Though Cobble is still in its infancy, Ali said he and his fellow co-founders are making plans for the site’s continued evolution. Currently, Cobble is only available to UCLA students through the UCLA Logon system, but Ali said he envisions Cobble eventually being accessible to college students nationwide. He said UCLA is the best place to start such a project because of the accessibility of on-campus resources that have simplified the process of extending Cobble’s reach.

“At our age as college students, you’re concentrating on people who are in their creative and intellectual prime,” Ali said. “(Expanding Cobble) would be extremely conducive to, in some ways, an artistic revolution.”

[Related: UCLA student crochets for a cause by donating business profits to charities]

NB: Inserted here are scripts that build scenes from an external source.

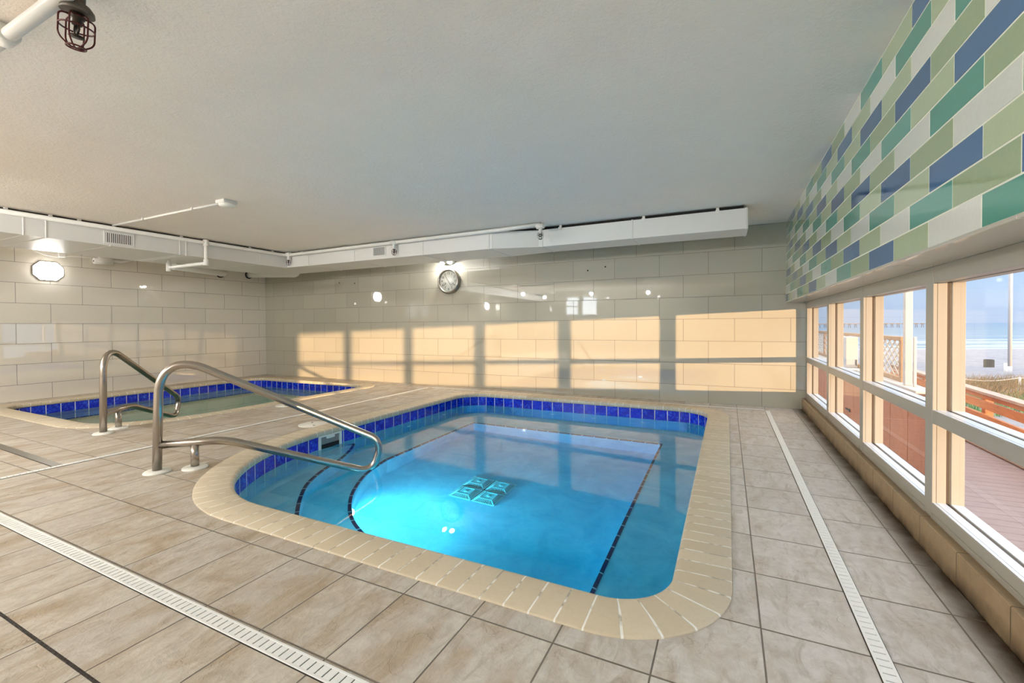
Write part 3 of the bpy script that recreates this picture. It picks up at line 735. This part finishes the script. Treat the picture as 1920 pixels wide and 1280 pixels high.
# smoke detector and its conduit
t = empty('smoke_detector', (-4.62, 2.81, ZC), 'white smoke detector box with round cover on the ceiling', 'smoke detector')
mb(M_pvc).cbox(-4.70, 2.745, ZC-.035, -4.56, 2.885, ZC, .004).build('back_box', t)
mb(M_plastic).lathe([(.075, -.034), (.075, -.045), (.066, -.06), (.03, -.068), (0, -.069)], 30, Matrix.Translation((-4.62, 2.815, ZC))).build('cover', t)
for dx, dy in ((.05, .045), (-.05, -.045)): mb(M_dark).lathe([(.007, -.0345), (.007, -.038), (0, -.038)], 10, Matrix.Translation((-4.63+dx, 2.815+dy, ZC))).build('screw', t)
t = empty('conduit', (-5.8, 2.81, ZC), 'thin white conduit on the ceiling running to the smoke detector', 'conduit')
mb(M_pvc).tube([(-6.93, 2.81, ZC-.014), (-4.69, 2.81, ZC-.014)], .012, 12).build('tube', t)
for x in (-6.2, -5.2): mb(M_pvc).cbox(x-.012, 2.785, ZC-.03, x+.012, 2.835, ZC, .002).build('strap', t)

# ------------------------------------------------------------------ lamps and wall items
def point(loc, energy, r=.08, col=(1, .96, .9), name='lamp_light', spot=None, aim=None):
    l = bpy.data.lights.new(name, 'SPOT' if spot else 'POINT'); l.energy = energy*LAMP; l.color = col; l.shadow_soft_size = r
    o = bpy.data.objects.new(name, l); COL.objects.link(o); o.location = loc
    if spot: l.spot_size = math.radians(spot); l.spot_blend = .6; o.rotation_euler = Vector(aim).to_track_quat('-Z', 'Y').to_euler()
    return o
def oct_lamp(loc, nrm, label, energy):
    nrm = Vector(nrm); z = Vector((0, 0, 1)); x = z.cross(nrm); Mx = Matrix((x, z, nrm)).transposed().to_4x4(); Mx.translation = Vector(loc)
    t = empty('wall_lamp', loc, label, 'wall lamp', 'octagonal wall lamps')
    def octa(hw, hh, d):
        r = []
        for a, b in ((-1, -.42), (-.55, -1), (.55, -1), (1, -.42), (1, .42), (.55, 1), (-.55, 1), (-1, .42)): r.append(Mx @ Vector((a*hw, b*hh, d)))
        return r
    def loft(m, rings, capend=True):
        b = len(m.v)
        for R_ in rings: m.v += R_
        for i in range(len(rings)-1):
            for k in range(8): l = (k+1) % 8; m.face([b+8*i+k, b+8*i+l, b+8*i+8+l, b+8*i+8+k])
        if capend: m.face([b+8*(len(rings)-1)+k for k in range(8)])
        m.face([b+k for k in range(7, -1, -1)])
    m = mb(M_silver); loft(m, [octa(.180, .150, 0), octa(.180, .150, .02), octa(.172, .142, .03)]); m.build('base_frame', t)
    m = mb(emit('lamp_glass_%d' % energy, (1, .97, .93, 1), energy)); loft(m, [octa(.170, .140, .03), octa(.165, .136, .05), octa(.07, .05, .10)]); m.build('faceted_glass', t)
    A, B = octa(.166, .137, .051), octa(.07, .05, .102)
    for k in range(8): mb(M_silver).tube([A[k], B[k]], .004, 6).build('glass_rib', t)
    return t
oct_lamp((XL, 3.02, 1.965), (1, 0, 0), 'lit octagonal glass lamp on the left wall below the duct', 18)
oct_lamp((XL, -3.7, 1.965), (1, 0, 0), 'unseen octagonal glass lamp added on the left wall nearer the rear', 120)  # unseen lamp added at a back wall glint, made strong to light the room
# unseen globe pendants added behind the camera to fill the room with light
M_globe = emit('fill_globe_lit', (1, .985, .97, 1), 1350*LAMP)
for k, (x, y) in enumerate(((-2.55, -2.86), (-6.3, -.6), (-4.6, -2.9), (-6.3, -2.6))):
    t = empty('fill_globe', (x, y, ZC), ['unseen fill globe added in the middle of the rear of the room', 'unseen fill globe added beside the left duct near the middle of the room', 'unseen fill globe added in the left half of the rear of the room', 'unseen fill globe added beside the left duct close to the rear wall', 'unseen fill globe added just behind the camera'][k], 'fill lamp', 'unseen fill globes in the rear of the room')
    mb(M_silver).lathe([(.06, 0), (.06, -.02), (.014, -.03), (.014, -.12), (.036, -.125), (.036, -.14)], 20, Matrix.Translation((x, y, ZC))).build('stem', t)
    mb(M_globe).lathe([(.03, -.14)]+[(.058*math.sin(a*math.pi/12), -.19+.058*math.cos(a*math.pi/12)) for a in range(2, 12)]+[(0, -.248)], 24, Matrix.Translation((x, y, ZC))).build('globe', t)
# emergency light with two lit heads above the clock
t = empty('emergency_light', (-4.47, YB, 2.23), 'emergency light with two lit round heads above the clock', 'light')
m = mb(M_plastic).cbox(-4.60, YB-.05, 2.185, -4.34, YB, 2.29, .01); m.build('housing', t)
for x in (-4.56, -4.40):
    Mh = Vector((.15 if x > -4.45 else -.2, -.5, -.7)).to_track_quat('Z', 'Y').to_matrix().to_4x4(); Mh.translation = Vector((x, YB-.08, 2.20))
    h_ = mb(M_plastic).lathe([(.02, -.05), (.045, -.03), (.05, .0), (.046, .0)], 22, Mh).build('lamp_head', t)
    k = mb(M_bulb).lathe([(.045, -.002), (.03, .008), (0, .012)], 22, Mh).build('lens'); k.parent = h_
# clock
CX, CZ, CY = -4.452, 1.872, YB
t = empty('wall_clock', (CX, CY, CZ), 'round silver rimmed wall clock with white dial on the back wall', 'clock')
Mc = Matrix.Translation((CX, CY, CZ)) @ Matrix.Rotation(math.pi/2, 4, 'X')
mb(M_silver).lathe([(.222, 0), (.228, .02), (.226, .05), (.214, .07), (.196, .076), (.186, .068), (.182, .052), (.18, .045)], 56, Mc, cap=False).build('rim', t)
M_dial = simple('ivory_dial', srgb(238, 238, 228), .5, var=.01, bump=.0)
dial = mb(M_dial).lathe([(.184, .03), (.184, .046), (0, .0465)], 48, Mc).build('dial', t)
for k in range(12):
    a = k*math.pi/6; mb(M_dark).lathe([(.004, .0462), (.004, .0475), (0, .0475)], 8, Mc @ Matrix.Translation((.168*math.sin(a), .168*math.cos(a), 0))).build('hour_dot', t)
def sub(cx, cy, r, ang):
    m = mb(M_dark)
    m.tube([Mc @ Vector((cx+r*math.cos(a*math.pi/12), cy+r*math.sin(a*math.pi/12), .0475)) for a in range(24)], .0011, 5, closed=True)
    m.tube([Mc @ Vector((cx-.02*math.cos(ang), cy-.02*math.sin(ang), .048)), Mc @ Vector((cx+.028*math.cos(ang), cy+.028*math.sin(ang), .048))], .004, 6); m.build('small_gauge', t)
sub(-.075, -.055, .034, 1.0); sub(.078, -.055, .034, .6)
for k in range(1, 13):
    cu = bpy.data.curves.new('n', 'FONT'); cu.body = str(k); cu.size = .056; cu.align_x = 'CENTER'; cu.align_y = 'CENTER'; cu.extrude = .0006
    ob = bpy.data.objects.new('n', cu); COL.objects.link(ob); me = bpy.data.meshes.new_from_object(ob)
    a = k*math.pi/6; me.transform(Mc @ Matrix.Translation((.138*math.sin(a), .138*math.cos(a), .0472)))
    bpy.data.objects.remove(ob); bpy.data.curves.remove(cu)
    me.materials.clear(); me.materials.append(M_dark)
    o = bpy.data.objects.new('numeral', me); COL.objects.link(o); o.parent = t; o.location = -t.location
for nm, ang, ln, w in (('hour_hand', 147, .085, .007), ('minute_hand', -36, .125, .0055)):
    a = math.radians(ang); u = Vector((math.sin(a), math.cos(a), 0))
    mb(M_dark).bar(Mc @ (-u*.02+Vector((0, 0, .051))), Mc @ (u*ln+Vector((0, 0, .051))), w, .0015, up=Vector((0, 1, 0))).build(nm, t)
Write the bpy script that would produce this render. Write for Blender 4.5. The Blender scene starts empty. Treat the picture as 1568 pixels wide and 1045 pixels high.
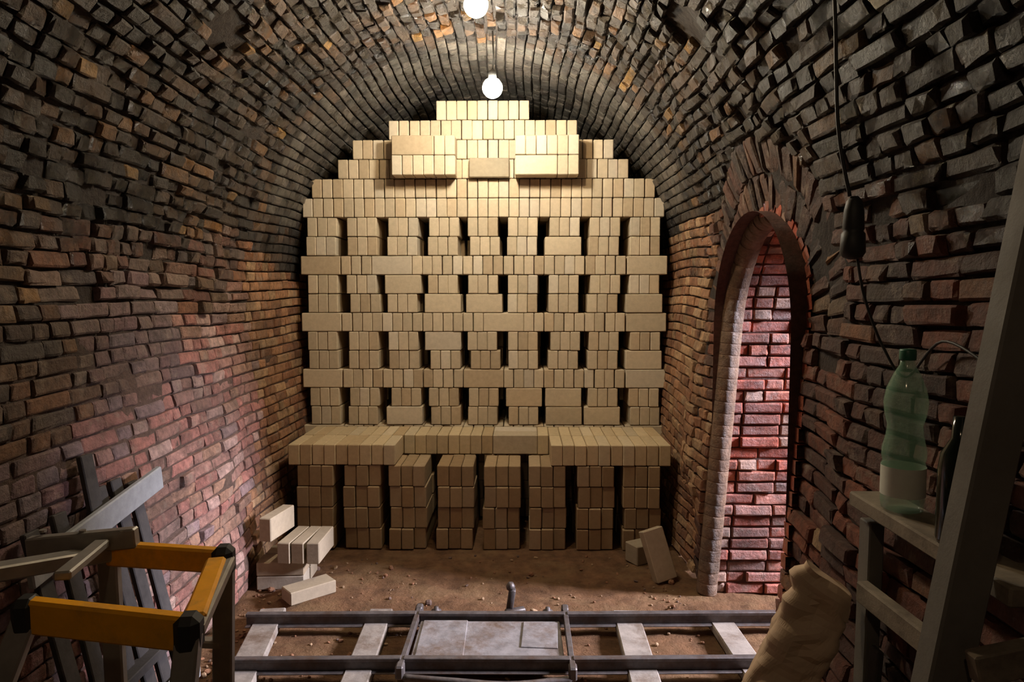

The co-founders’ main priorities for Cobble are to keep improving site functionality, and Melgrove said a specific goal was removing the Duo Mobile unlock requirement currently in place whenever users log in. Melgrove said the team plans on pushing the ability to make user projects public to non-UCLA students as well so users can make shareable links to their portfolios. Kim said a calendar broadcasting upcoming creative events taking place across campus is also in the works.

When looking to the future, Owen said he and the other co-founders recognize that most of them are fourth-year students, so they will likely not be able to personally oversee a lot of their future plans for Cobble. To rectify this, Cobble is working with UCLA’s Arts Engagement program and is hoping to partner with the UCLA MakerSpace. Ultimately, Chatterjee said she wants Cobble to be accessible to all college students who may be interested in art, regardless of experience level or time commitment.

“We want to create a space where anyone can be creative and anyone can come to our events or post on our site without any kind of prerequisites,” Chatterjee said. “Anyone can join and everyone is welcome.”